The Magistrate did not make a finding that the absence of the defendant on the day of the trial was deliberate or that the defendant had deliberately waived his right to be represented. Further, the reasons do not record any reference to the principles governing the exercise of the discretion to proceed in the absence of a defendant or to the majority reasons in Gee.[4]
[4] R v Gee (2012) 113 SASR 372.
There was no information before the Magistrate to allow her to be satisfied that the defendant had deliberately waived his right to be present or to be represented. There was no basis to exclude the reasonable possibility of accident, illness or that he was simply running late. In these circumstances, the trial should not have proceeded ex parte.
The allegations against the defendant were serious. If he were to be found guilty of either offence, he faced the real possibility of being sentenced to a term of imprisonment. Counsel for the police pointed out that the defendant had, only seven weeks prior to the incident the subject of count 1, entered into a good behaviour bond. As a consequence, the defendant’s liberty was at risk.
Counsel for the police accepted that the orders earlier identified should be made.
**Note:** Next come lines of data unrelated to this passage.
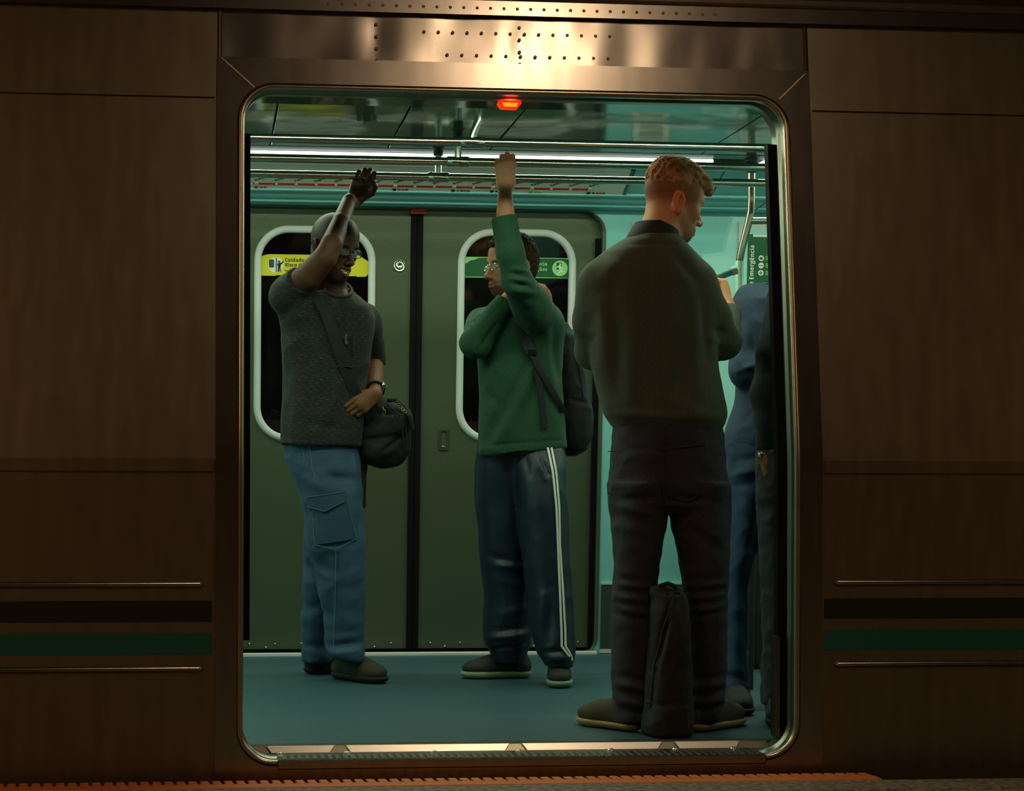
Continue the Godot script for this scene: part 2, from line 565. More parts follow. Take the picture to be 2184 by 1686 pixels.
func door_frame() -> void:
	var fr := Node3D.new()
	fr.name = "door_1"
	_add(fr, null)
	tag(fr, "open train doorway with a rounded steel frame and black rubber edges", "doorway", "", "structure")
	var L := -0.815
	var R := 0.839
	var o := dense_rect(-0.893, -0.07, 0.923, 2.071, 0.004)
	var i0 := dense_rect(L - .016, -0.028, R + .016, 1.993, 0.108)
	var i1 := dense_rect(L - .006, -0.018, R + .006, 1.984, 0.10)
	var i2 := dense_rect(L, -0.012, R, 1.978, 0.095)
	var i3 := dense_rect(L + .003, -0.010, R - .003, 1.975, 0.093)
	var g := Geo.new()
	g.skin([drape(o, -0.03), drape(o, 0.005), drape(i0, 0.005)])
	put(g, "frame", M.steel, fr)
	var g2 := Geo.new()
	g2.sm = 0
	g2.skin([drape(i0, 0.004), drape(i0, 0.010), drape(i1, 0.0145), drape(i2, 0.012), drape(i3, 0.004), drape(i3, -0.02)])
	put(g2, "rolled_lip", M.steel_bright, fr)
	var g3 := Geo.new()
	g3.sm = 0
	var i4 := dense_rect(L - .004, -0.018, R + .004, 1.982, 0.1)
	g3.skin([drape(i3, -0.02), drape(i4, -0.03), drape(i4, -0.055), drape(i3, -0.06), drape(i3, -0.09), drape(i4, -0.1), drape(i4, -0.15)])
	put(g3, "reveal", M.steel_lip, fr)
	# weld seams, bright ground lines across the frame's upper corners
	for q in [[-0.881, 2.068, -0.782, 1.979], [0.911, 2.063, 0.825, 1.979]]:
		var w := Geo.new()
		var p0 := on(q[0], q[1], 0.0055)
		var p1 := on(q[2], q[3], 0.0055)
		w.tube([p0, p0.lerp(p1, .3), p0.lerp(p1, .5), p0.lerp(p1, .8), p1], [0.0018, 0.0035, 0.0028, 0.0035, 0.003], 8)
		put(w, "weld_seam", M.weld, fr)
	# rubber edges of the two leaves, pushed back into the side
	for s in 2:
		var xa := R - .028 if s else L - .03
		var xb := R + .03 if s else L + .023
		var e := sheet(xa, xb, 0.332, 1.853, -0.085, 0.04)
		put(e, "rubber_edge", M.rubber, fr)
		var e2 := sheet(xa + .012 if s else xa, xb if s else xb - .01, 0.34, 1.84, -0.078, 0.01)
		put(e2, "rubber_bead", M.rubber, fr)
		if s:
			put(sheet(R - .038, R - .024, 0.03, 0.335, -0.07, 0.05), "guide_plate", M.steel_lip, fr)
			put(sheet(R - .02, R + .02, 0.03, 0.34, -0.085, 0.04), "rubber_foot", M.rubber, fr)
	# inside lining of the doorway
	var ln := Geo.new()
	for x in [-0.852, 0.876]:
		ln.box(Vector3(x, 1.0, -0.21), Vector3(0.03, 2.0, 0.1))
	put(ln, "jamb", M.wall, fr)

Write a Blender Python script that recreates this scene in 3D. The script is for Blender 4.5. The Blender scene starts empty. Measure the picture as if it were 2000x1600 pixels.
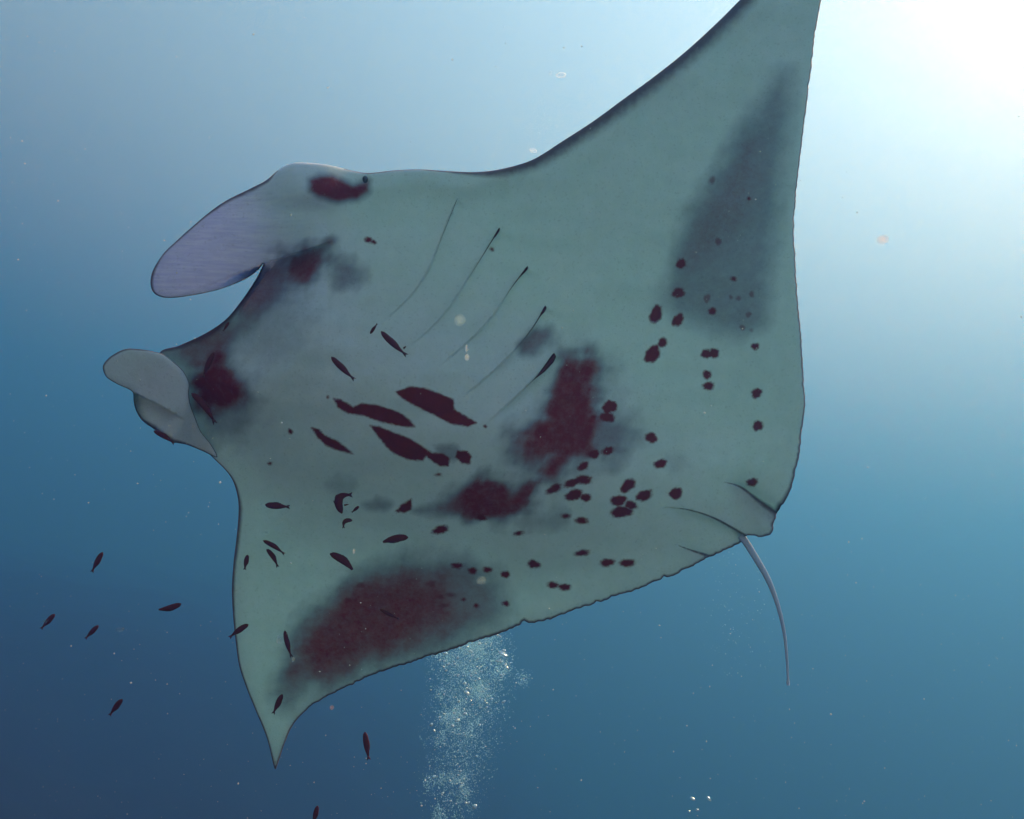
import bpy, bmesh, math, random
import numpy as np
from mathutils import Vector, Matrix
from mathutils.geometry import delaunay_2d_cdt

# ------------------------------------------------------------------ camera, sky, sun, exposure
S = bpy.context.scene
DEPTH = 24.1          # camera this many metres under the surface
PITCH = 11.44
BED = 60.0
HFOV = 62.0
ROLL = 10.0            # the diver holds the camera tilted
EXPOSURE = 1.60
cam = bpy.data.objects.new('camera', bpy.data.cameras.new('camera'))
S.collection.objects.link(cam)
S.camera = cam
cam.location = (0, 0, -DEPTH)
cam.data.angle = math.radians(HFOV)
cam.data.clip_start = 0.02
cam.data.clip_end = 3000
_p = math.radians(PITCH)
F = Vector((0, math.cos(_p), math.sin(_p)))
U = Vector((0, -math.sin(_p), math.cos(_p)))
_r = math.radians(ROLL)
_x = Vector((1, 0, 0))
X2, U = _x * math.cos(_r) + U * math.sin(_r), U * math.cos(_r) - _x * math.sin(_r)
R3 = Matrix((tuple(X2), tuple(U), tuple(-F))).transposed()      # camera axes in world
cam.rotation_euler = R3.to_euler()
SUNDIR = (F + 0.97 * X2 + 0.78 * U).normalized()

world = bpy.data.worlds.new('World')
S.world = world
world.use_nodes = True
wn = world.node_tree
sky = wn.nodes.new('ShaderNodeTexSky')
sky.sky_type = 'NISHITA'
sky.sun_disc = False
sky.air_density = 3.0
sky.dust_density = 1.72
sky.sun_elevation = math.asin(SUNDIR.z)
sky.sun_rotation = math.atan2(SUNDIR.x, SUNDIR.y)
wn.links.new(sky.outputs[0], wn.nodes['Background'].inputs[0])
wn.nodes['Background'].inputs[1].default_value = 0.113

sl = bpy.data.lights.new('sun', 'SUN')
sl.energy = 5.0
sl.angle = math.radians(0.5)
sl.color = (1, 0.969, 0.95)
sun = bpy.data.objects.new('sun', sl)
S.collection.objects.link(sun)
sun.rotation_euler = SUNDIR.to_track_quat('Z', 'Y').to_euler()

S.view_settings.view_transform = 'Standard'
S.view_settings.look = 'None'
S.view_settings.gamma = 1
S.view_settings.use_curve_mapping = False
S.view_settings.exposure = EXPOSURE
S.render.engine = 'CYCLES'
S.cycles.max_bounces = 10
S.cycles.volume_bounces = 3
S.cycles.transparent_max_bounces = 12
S.cycles.use_denoising = True
S.cycles.sample_clamp_indirect = 4.0
S.cycles.caustics_reflective = False
S.cycles.caustics_refractive = False

# ------------------------------------------------------------------ helpers
rnd = random.Random(7)
nrng = np.random.default_rng(7)
K = 2 * math.tan(math.radians(HFOV / 2)) / 2000.0       # metres per source pixel at 1 m
Z0 = 1.5                                                # distance of the manta's mid plane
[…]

Before this Court, the defendant accepted that his non-attendance had caused costs to be unnecessarily incurred, both in the Magistrates Court and on this appeal. He consented to an order that he pay those costs. The question of the avoidance of any further delay then arose. A date on which a trial before another magistrate in the Elizabeth Court could proceed was determined and fixed. Having regard to the defendant’s earlier non-attendance, his terms of bail were varied to require the provision of a cash surety.